Dois anos depois das eleições legislativas a política do Governo agravou a recessão e a crise económica, provocou o aumento do desemprego, aumentou a precariedade e a insegurança no trabalho, fez baixar os salários reais ao mesmo tempo que contribuiu para o aumento dos preços de bens essenciais, diminuiu o investimento reprodutivo e nas funções sociais.

Durão Barroso afadiga-se a garantir que a retoma já lá vem. Certamente algum dia virá. Até hoje nenhuma recessão se prolongou eternamente. Mas a questão é que é a política do Governo que atrasa a recuperação do país e que a tornará mais débil quando acontecer.

Este Governo não é apenas responsável pela situação presente; está a hipotecar o futuro. É o próprio Governo que afirma que vamos divergir, pelo menos até 2006, da média europeia de crescimento, quando Durão Barroso prometeu na campanha eleitoral que com ele o país cresceria todos os anos dois pontos percentuais acima da média europeia.
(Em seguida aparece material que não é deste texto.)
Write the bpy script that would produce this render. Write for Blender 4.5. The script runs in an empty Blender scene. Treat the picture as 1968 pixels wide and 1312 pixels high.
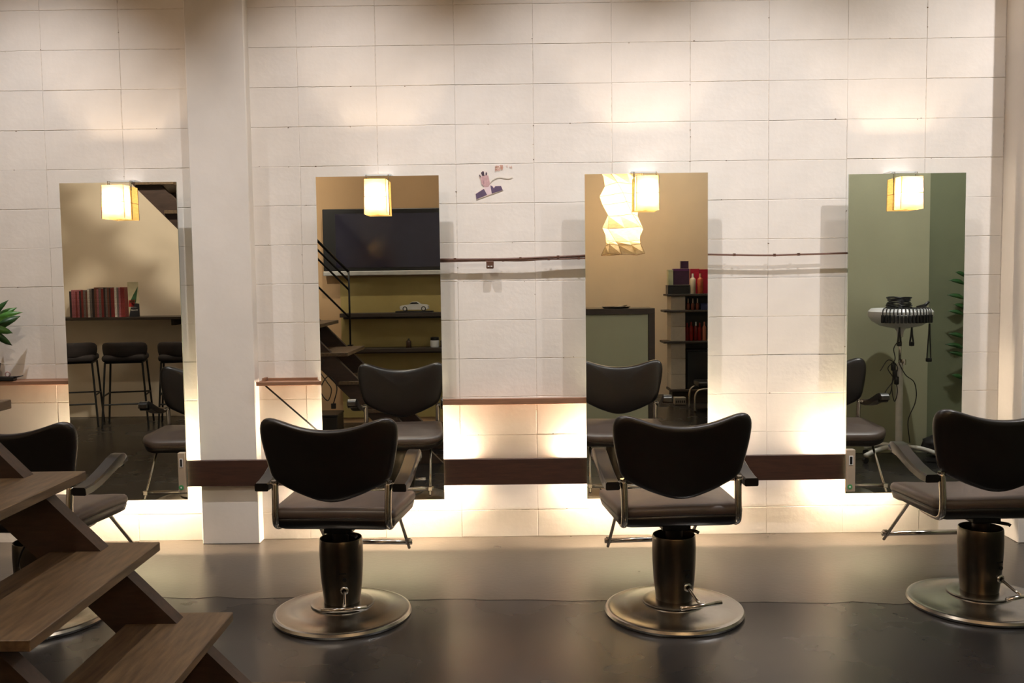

O Governo quer deixar-nos um país sem recursos e sem instrumentos para promover o desenvolvimento; com mais sectores e empresas estratégicas privatizados; com uma legislação laboral penalizadora dos trabalhadores; com os sectores sociais entregues aos interesses privados; com uma economia cada vez mais subcontratada e dependente.

O Governo é responsável pelos sucessivos encerramentos de empresas e pela destruição do aparelho produtivo nacional, de que é também exemplo o encerramento hoje anunciado da Bombardier/ex-Sorefame.

O estado do país exige um forte sobressalto político e democrático. Que abra caminho à interrupção desta política desastrosa para os portugueses.

O país precisa de mostrar o cartão vermelho a esta política. Os portugueses podem contar com o PCP na luta por uma política que sirva os seus interesses e os do país.